The flowchart blocks support combinations of means for performing the specified functions and combinations of operations for performing the specified functions. It will be understood that individual flowchart blocks, and/or combinations of flowchart blocks, can be implemented by special purpose hardware-based computing devices which perform the specified functions, or combinations of special purpose hardware and software instructions.

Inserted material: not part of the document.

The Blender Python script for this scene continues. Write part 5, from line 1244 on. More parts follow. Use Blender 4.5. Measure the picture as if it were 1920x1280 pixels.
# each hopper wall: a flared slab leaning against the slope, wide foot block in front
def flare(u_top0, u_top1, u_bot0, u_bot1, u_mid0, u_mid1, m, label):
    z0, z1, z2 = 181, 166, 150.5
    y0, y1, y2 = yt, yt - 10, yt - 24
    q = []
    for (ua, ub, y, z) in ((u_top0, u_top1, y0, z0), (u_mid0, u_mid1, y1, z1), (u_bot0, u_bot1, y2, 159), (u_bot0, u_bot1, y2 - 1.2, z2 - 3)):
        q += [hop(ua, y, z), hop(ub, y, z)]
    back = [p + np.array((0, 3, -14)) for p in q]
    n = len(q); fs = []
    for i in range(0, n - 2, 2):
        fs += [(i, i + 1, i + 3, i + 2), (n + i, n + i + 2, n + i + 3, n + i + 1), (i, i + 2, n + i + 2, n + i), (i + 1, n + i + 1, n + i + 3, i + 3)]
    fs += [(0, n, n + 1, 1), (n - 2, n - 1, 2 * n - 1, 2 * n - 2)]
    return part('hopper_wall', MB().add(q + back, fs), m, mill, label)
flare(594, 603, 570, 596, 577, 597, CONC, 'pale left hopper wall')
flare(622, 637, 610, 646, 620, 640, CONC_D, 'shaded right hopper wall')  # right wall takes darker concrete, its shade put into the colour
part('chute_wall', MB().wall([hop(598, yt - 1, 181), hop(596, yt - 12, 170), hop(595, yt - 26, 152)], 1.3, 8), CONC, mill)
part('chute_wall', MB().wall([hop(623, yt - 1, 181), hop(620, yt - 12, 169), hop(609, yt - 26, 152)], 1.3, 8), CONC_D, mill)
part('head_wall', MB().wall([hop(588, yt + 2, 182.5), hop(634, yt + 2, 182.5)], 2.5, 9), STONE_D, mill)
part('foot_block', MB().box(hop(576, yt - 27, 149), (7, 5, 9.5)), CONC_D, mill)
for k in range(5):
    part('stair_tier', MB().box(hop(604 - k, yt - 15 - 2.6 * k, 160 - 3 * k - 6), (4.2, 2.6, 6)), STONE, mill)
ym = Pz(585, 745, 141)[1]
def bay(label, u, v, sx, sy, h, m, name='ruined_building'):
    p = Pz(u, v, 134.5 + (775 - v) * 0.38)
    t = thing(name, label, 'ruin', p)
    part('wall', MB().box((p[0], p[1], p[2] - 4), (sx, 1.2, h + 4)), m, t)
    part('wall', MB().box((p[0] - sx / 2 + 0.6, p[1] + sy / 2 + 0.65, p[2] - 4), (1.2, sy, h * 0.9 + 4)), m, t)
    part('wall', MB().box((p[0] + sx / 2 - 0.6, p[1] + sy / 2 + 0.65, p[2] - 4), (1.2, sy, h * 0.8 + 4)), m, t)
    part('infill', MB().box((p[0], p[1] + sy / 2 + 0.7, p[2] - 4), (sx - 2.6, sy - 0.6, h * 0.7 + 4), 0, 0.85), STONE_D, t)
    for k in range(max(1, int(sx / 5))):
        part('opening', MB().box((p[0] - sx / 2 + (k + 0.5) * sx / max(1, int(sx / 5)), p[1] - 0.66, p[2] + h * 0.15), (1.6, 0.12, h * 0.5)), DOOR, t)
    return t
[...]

In some embodiments, some of the operations above may be modified or further amplified. Furthermore, in some embodiments, additional optional operations may be included. Modifications, amplifications, or additions to the operations above may be performed in any order and in any combination.

CONCLUSION

Many modifications and other embodiments of the inventions set forth herein will come to mind to one skilled in the art to which these inventions pertain having the benefit of the teachings presented in the foregoing descriptions and the associated drawings. Therefore, it is to be understood that the inventions are not to be limited to the specific embodiments disclosed and that modifications and other embodiments are intended to be included within the scope of the appended claims. Moreover, although the foregoing descriptions and the associated drawings describe example embodiments in the context of certain example combinations of elements and/or functions, it should be appreciated that different combinations of elements and/or functions may be provided by alternative embodiments without departing from the scope of the appended claims. In this regard, for example, different combinations of elements and/or functions than those explicitly described above are also contemplated as may be set forth in some of the appended claims. Although specific terms are employed herein, they are used in a generic and descriptive sense only and not for purposes of limitation.